_Exercise prompt:_ Leave the pictures out. Return all other data exactly.

_Supplied material:_
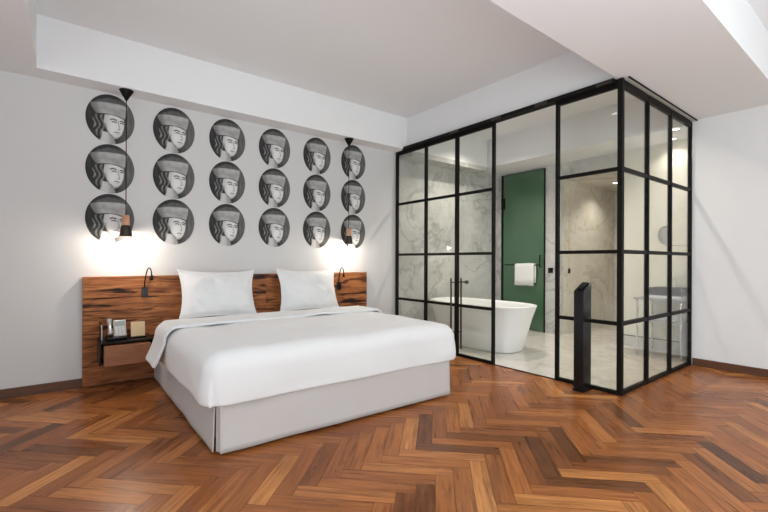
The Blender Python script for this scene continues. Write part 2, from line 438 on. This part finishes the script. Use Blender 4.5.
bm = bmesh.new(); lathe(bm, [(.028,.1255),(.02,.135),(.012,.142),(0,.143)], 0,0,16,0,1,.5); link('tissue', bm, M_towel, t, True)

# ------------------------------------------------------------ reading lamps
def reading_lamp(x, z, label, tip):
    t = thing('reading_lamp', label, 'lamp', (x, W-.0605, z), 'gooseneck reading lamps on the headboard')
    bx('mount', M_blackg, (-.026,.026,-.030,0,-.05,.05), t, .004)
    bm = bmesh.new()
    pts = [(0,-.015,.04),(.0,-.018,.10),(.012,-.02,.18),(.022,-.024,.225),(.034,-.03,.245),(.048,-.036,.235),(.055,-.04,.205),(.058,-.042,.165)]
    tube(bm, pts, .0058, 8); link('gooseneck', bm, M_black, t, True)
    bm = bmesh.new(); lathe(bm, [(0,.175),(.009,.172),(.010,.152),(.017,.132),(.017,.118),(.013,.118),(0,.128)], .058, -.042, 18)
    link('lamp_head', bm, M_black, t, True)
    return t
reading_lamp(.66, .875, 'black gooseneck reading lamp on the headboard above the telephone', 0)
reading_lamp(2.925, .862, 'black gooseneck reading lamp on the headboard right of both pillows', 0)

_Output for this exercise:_
The Blender Python script for this scene continues. Write part 2, from line 438 on. This part finishes the script. Use Blender 4.5.
bm = bmesh.new(); lathe(bm, [(.028,.1255),(.02,.135),(.012,.142),(0,.143)], 0,0,16,0,1,.5); link('tissue', bm, M_towel, t, True)

# ------------------------------------------------------------ reading lamps
def reading_lamp(x, z, label, tip):
    t = thing('reading_lamp', label, 'lamp', (x, W-.0605, z), 'gooseneck reading lamps on the headboard')
    bx('mount', M_blackg, (-.026,.026,-.030,0,-.05,.05), t, .004)
    bm = bmesh.new()
    pts = [(0,-.015,.04),(.0,-.018,.10),(.012,-.02,.18),(.022,-.024,.225),(.034,-.03,.245),(.048,-.036,.235),(.055,-.04,.205),(.058,-.042,.165)]
    tube(bm, pts, .0058, 8); link('gooseneck', bm, M_black, t, True)
    bm = bmesh.new(); lathe(bm, [(0,.175),(.009,.172),(.010,.152),(.017,.132),(.017,.118),(.013,.118),(0,.128)], .058, -.042, 18)
    link('lamp_head', bm, M_black, t, True)
    return t
reading_lamp(.66, .875, 'black gooseneck reading lamp on the headboard above the telephone', 0)
reading_lamp(2.925, .862, 'black gooseneck reading lamp on the headboard right of both pillows', 0)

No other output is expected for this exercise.